Molti contribuenti aderiscono alla pace fiscale, ma non pagano. La rottamazione quinquies sarà soltanto un espediente per ritardare fermo
La rottamazione quinquies è in arrivo: al più tardi nel 2026 entrerà in vigore la nuova pace fiscale che permetterà di pagare i debiti con il Fisco in modo più flessibile. La nuova sanatoria fiscale consente di versare il debito, con l’esclusione di interessi di aggio e sanzioni, in 120 rate spalmate su 10 anni e prevede una decadenza molto più difficile rispetto alle versioni precedenti.
Sicuramente prevedere rate a livello mensile invece che trimestrale e un piano di rateizzazione suddiviso in 10 anni (invece che in 5) darà ai contribuenti una modalità di versare gli importi dovuti in maniera molto più agevole. In teoria, questo dovrebbe spingere i debitori a estinguere le situazioni debitorie e ripianare la propria posizione con il Fisco. Ma siamo proprio sicuri che i debitori approfittino delle diverse rottamazioni per versare le somme dovute alla pubblica amministrazione?
La Corte dei Conti, proprio mentre la rottamazione quinquies prosegue il proprio iter parlamentare, mette in guardia: con le sanatorie le cartelle restano non pagate.
Rottamazione quinquies, l’allerta
Nonostante le rottamazioni le cartelle esattoriali restano spesso inevase. Questo significa che i contribuenti aderiscono alle definizioni agevolate per bloccare le procedure esecutive e non per pagare. Il messaggio giunge dopo la Relazione sul Rendiconto generale dello Stato, presentato lo scorso 26 giugno e ci si chiede: a questo punto serve una nuova rottamazione?
La nuova sanatoria dovrebbe riguardare i debiti affidati all’Agenzia delle Entrate – Riscossione nel periodo tra il 1° gennaio 2000 e il 31 dicembre 2023. A quanto pare, però, i cittadini presentano in maggioranza domanda di adesione più per i benefici che comporta che per estinguere realmente i debiti con il Fisco.
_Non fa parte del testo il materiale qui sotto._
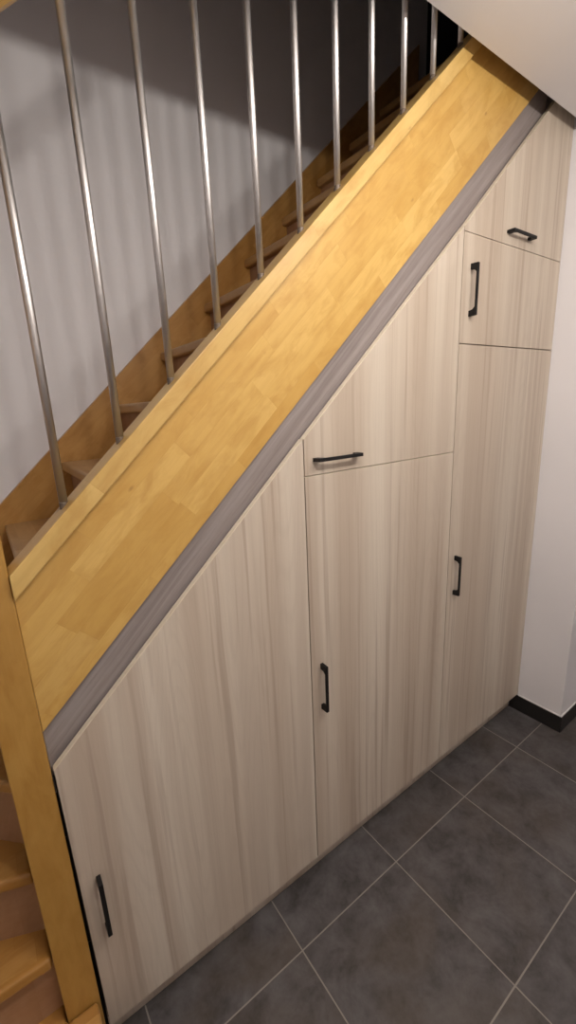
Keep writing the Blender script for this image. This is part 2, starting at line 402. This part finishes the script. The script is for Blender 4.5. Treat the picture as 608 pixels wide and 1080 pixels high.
# balusters: steel tubes standing on the cap, one mesh copied
def add_baluster():
    bm = bmesh.new(); r = .0084
    x, y = BX[0], .040
    z0 = zc(x, TOPB)-.006; z1 = zc(x, 2.215)
    rod(bm, (x, y, z0), (x, y, z1), r, 24)
    e = [ed for ed in bm.edges]
    return link('baluster', bm, M_steel, st, 0, True)
BX = [.1258+.1325*i for i in range(15)]
b0 = add_baluster()
bm = bmesh.new()
for p in range(1): 
    x, y = BX[0], .040; z = zc(x, TOPB)
    rod(bm, (x, y, z-.012), (x, y, z+.0035), .0089, 24)
f0 = link('ferrule', bm, mat_plain('dark_steel_ferrule', (.17, .13, .10), .5, .3), b0, .0006)
for i in range(1, 15):
    c = b0.copy(); COL.objects.link(c); c.parent = st
    dx = BX[i]-BX[0]; c.location = (b0.location[0]+dx, b0.location[1], b0.location[2]+MS*dx)
    f = f0.copy(); COL.objects.link(f); f.parent = c
# handrail
bm = bmesh.new()
nx = 12; prof = []
for i in range(nx):
    a = 2*math.pi*i/nx
    ca, sa = math.cos(a), math.sin(a)
    prof.append((.024*math.copysign(abs(ca)**.6, ca), .026*math.copysign(abs(sa)**.6, sa)))
ends = []
for x in (0.0045, 2.17):
    ends.append([bm.verts.new((x, .040+py, zc(x, 2.254)+pz/math.cos(ANG))) for py, pz in prof])
for i in range(nx): bm.faces.new((ends[0][i], ends[0][(i+1) % nx], ends[1][(i+1) % nx], ends[1][i]))
bm.faces.new(ends[0][::-1]); bm.faces.new(ends[1])
link('handrail', bm, M_rail, st, .002)

# ------------------------------------------------------------------ light
def lamp(loc, power, radius, col=(1, .932, .86)):
    l = bpy.data.lights.new('hall_lamp', 'POINT'); l.energy = power; l.shadow_soft_size = radius; l.color = col
    o = bpy.data.objects.new('hall_lamp', l); COL.objects.link(o); o.location = loc
    return o
for lx in (.40, .85, 1.30):
    lamp((lx, -1.0, 2.718-.22*.95), 10.8, .028)
w = bpy.data.worlds.new('world'); S.world = w; w.use_nodes = True
w.node_tree.nodes['Background'].inputs[0].default_value = (.5, .55, .7, 1)
w.node_tree.nodes['Background'].inputs[1].default_value = .02

# ------------------------------------------------------------------ camera
Rt = Vector((0.80951544, -0.58542382, -0.04431377)); Up = Vector((0.17686759, 0.17120383, 0.96923016)); F = Vector((0.55982374, 0.79244445, -0.24213464))
cd = bpy.data.cameras.new('camera'); cam = bpy.data.objects.new('camera', cd); COL.objects.link(cam)
mt = Matrix((Rt, Up, -F)).transposed().to_4x4(); mt.translation = Vector((0, -.95947798, 1.70205793))
cam.matrix_world = mt
cd.sensor_fit = 'HORIZONTAL'; cd.sensor_width = 36; cd.lens = 451.5486/608*36; cd.clip_start = .02
S.camera = cam
S.view_settings.view_transform = 'Standard'; S.view_settings.look = 'None'
S.view_settings.exposure = 0.6; S.view_settings.gamma = 1; S.view_settings.use_curve_mapping = False
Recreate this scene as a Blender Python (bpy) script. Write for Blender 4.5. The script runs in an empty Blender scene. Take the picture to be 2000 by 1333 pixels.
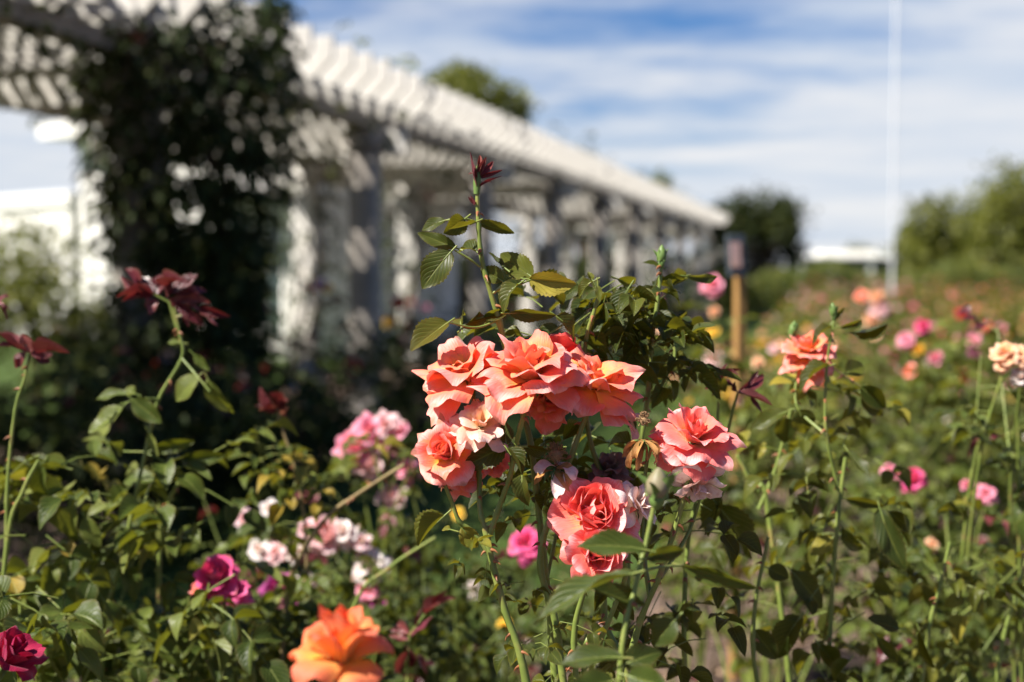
import bpy, math, random
import numpy as np
from mathutils import Vector, Matrix, Quaternion

R = math.radians
random.seed(7)
RNG = np.random.default_rng(11)
scene = bpy.context.scene
COL = scene.collection

# ------------------------------------------------------------------ camera, sky, sun, exposure
CAM_H = 1.25
PITCH = R(2.93)
FPX = 2000 * 50.0 / 36.0            # focal length in photo pixels
cam_data = bpy.data.cameras.new('camera')
cam_data.lens = 50
cam_data.sensor_width = 36
cam_data.clip_start = 0.02
cam_data.clip_end = 3000
cam_data.dof.use_dof = True
cam_data.dof.focus_distance = 1.39
cam_data.dof.aperture_fstop = 3.4
cam = bpy.data.objects.new('camera', cam_data)
cam.location = (0, 0, CAM_H)
cam.rotation_euler = (R(90) - PITCH, 0, 0)
COL.objects.link(cam)
scene.camera = cam

SUN_AZ, SUN_EL = R(180 + 60), R(49)   # behind the camera, over the left shoulder
SUN = Vector((math.sin(SUN_AZ) * math.cos(SUN_EL), math.cos(SUN_AZ) * math.cos(SUN_EL), math.sin(SUN_EL)))
sd = bpy.data.lights.new('sun', 'SUN')
sd.energy = 5.0
sd.angle = R(0.53)
sd.color = (1.0, 0.945, 0.87)
so = bpy.data.objects.new('sun', sd)
so.rotation_euler = SUN.to_track_quat('Z', 'Y').to_euler()
so.location = (-8, -12, 20)
COL.objects.link(so)

world = bpy.data.worlds.new('World')
scene.world = world
world.use_nodes = True
wt = world.node_tree
wt.nodes.clear()
def wn(t, **kw):
    n = wt.nodes.new(t)
    for k, v in kw.items():
        setattr(n, k, v)
    return n
wout = wn('ShaderNodeOutputWorld')
sky = wn('ShaderNodeTexSky', sky_type='NISHITA', sun_disc=False)
sky.sun_elevation = SUN_EL
sky.sun_rotation = SUN_AZ
sky.air_density = 1.0
sky.dust_density = 0.4
sky.ozone_density = 2.0
bg = wn('ShaderNodeBackground')
bg.inputs['Strength'].default_value = 0.0501
skc = wn('ShaderNodeMix', data_type='RGBA', blend_type='MULTIPLY')
skc.inputs[0].default_value = 1.0
skc.inputs[7].default_value = (0.36, 0.60, 0.94, 1)
wt.links.new(sky.outputs[0], skc.inputs[6])
wt.links.new(skc.outputs[2], bg.inputs['Color'])
# thin high cloud: noise on the sky plane seen from the ground
tc = wn('ShaderNodeTexCoord')
sep = wn('ShaderNodeSeparateXYZ')
wt.links.new(tc.outputs['Generated'], sep.inputs[0])
def wm(op, a, b=None):
    n = wn('ShaderNodeMath', operation=op)
    for i, x in enumerate((a, b)):
        if x is None: continue
        if isinstance(x, (int, float)): n.inputs[i].default_value = x
        else: wt.links.new(x, n.inputs[i])
    return n.outputs[0]
zz = wm('ADD', wm('MAXIMUM', sep.outputs[2], 0.0), 0.10)
cx = wm('DIVIDE', sep.outputs[0], zz)
cy = wm('DIVIDE', sep.outputs[1], zz)
cmb = wn('ShaderNodeCombineXYZ')
wt.links.new(cx, cmb.inputs[0]); wt.links.new(cy, cmb.inputs[1])
def wnoise(scale, sx, sy, off, detail=6.0, rough=0.55):
    m = wn('ShaderNodeMapping')
    m.inputs['Scale'].default_value = (sx, sy, 1)
    m.inputs['Location'].default_value = (off, off * .7, 0)
    m.inputs['Rotation'].default_value = (0, 0, R(-14))
    wt.links.new(cmb.outputs[0], m.inputs[0])
    n = wn('ShaderNodeTexNoise')
    n.inputs['Scale'].default_value = scale
    n.inputs['Detail'].default_value = detail
    n.inputs['Roughness'].default_value = rough
    wt.links.new(m.outputs[0], n.inputs['Vector'])
    return n.outputs[0]
n1 = wnoise(0.55, 1.0, 0.75, 3.1, 5, .5)
n2 = wnoise(1.5, 1.0, 1.6, 8.4, 8, .6)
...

La Corte dei Conti, proprio a questo proposito, suggerisce di potenziare le attività di riscossione guardando se non con sospetto almeno con un certo allarme alla pace fiscale: 11,2 miliardi di euro con la rottamazione quater, infatti, sono andati persi. L’importo in questione riguarda le rate scadute e non versate dall’entrata in vigore della misura nel 2023.
Tra le entrate stimate, a seguito delle adesioni, e quelle realmente avute c’è una distanza di oltre 11 miliardi di euro e questo nonostante le diverse proroghe previste nel corso degli ultimi mesi e la riammissione per i decaduti, tuttora in corso di definizione.
La Corte dei Conti ammette che
“probabilmente una quota cospicua delle adesioni alla rottamazione è finalizzata a ritardare la riscossione coattiva”.
In altre parole, molti cittadini presentano domanda di adesione per ritardare pignoramento e fermo amministrativo e non per pagare e mettersi in regola. La rottamazione, quindi, viene presa come una misura da usare per prendere tempo.
I benefici dell’adesione alla rottamazione
Solo presentando la domanda di adesione alla rottamazione si hanno diversi benefici. In prima battuta c’è la sospensione dei termini di prescrizione e decadenza. Ma non è tutto. Le precedenti dilazioni di pagamento sono sospese (ad esempio presentando domanda entro la scadenza per l’adesione, non si devono più pagare le vecchie rate ma si deve attendere la scadenza della prima rata della sanatoria, solitamente tre mesi dopo).
L’Agenzia delle Entrate Riscossione non può iscrivere nuovi fermi amministrativi, nuove ipoteche o pignoramenti al debitore che ha aderito alla definizione agevolata, così come non può avviare altre azioni esecutive o proseguire quelle già avviate.
Infine, il debitore nel periodo che intercorre tra la presentazione della domanda di adesione e la scadenza di pagamento della prima rata può ottenere il rilascio del Durc senza essere considerato inadempiente.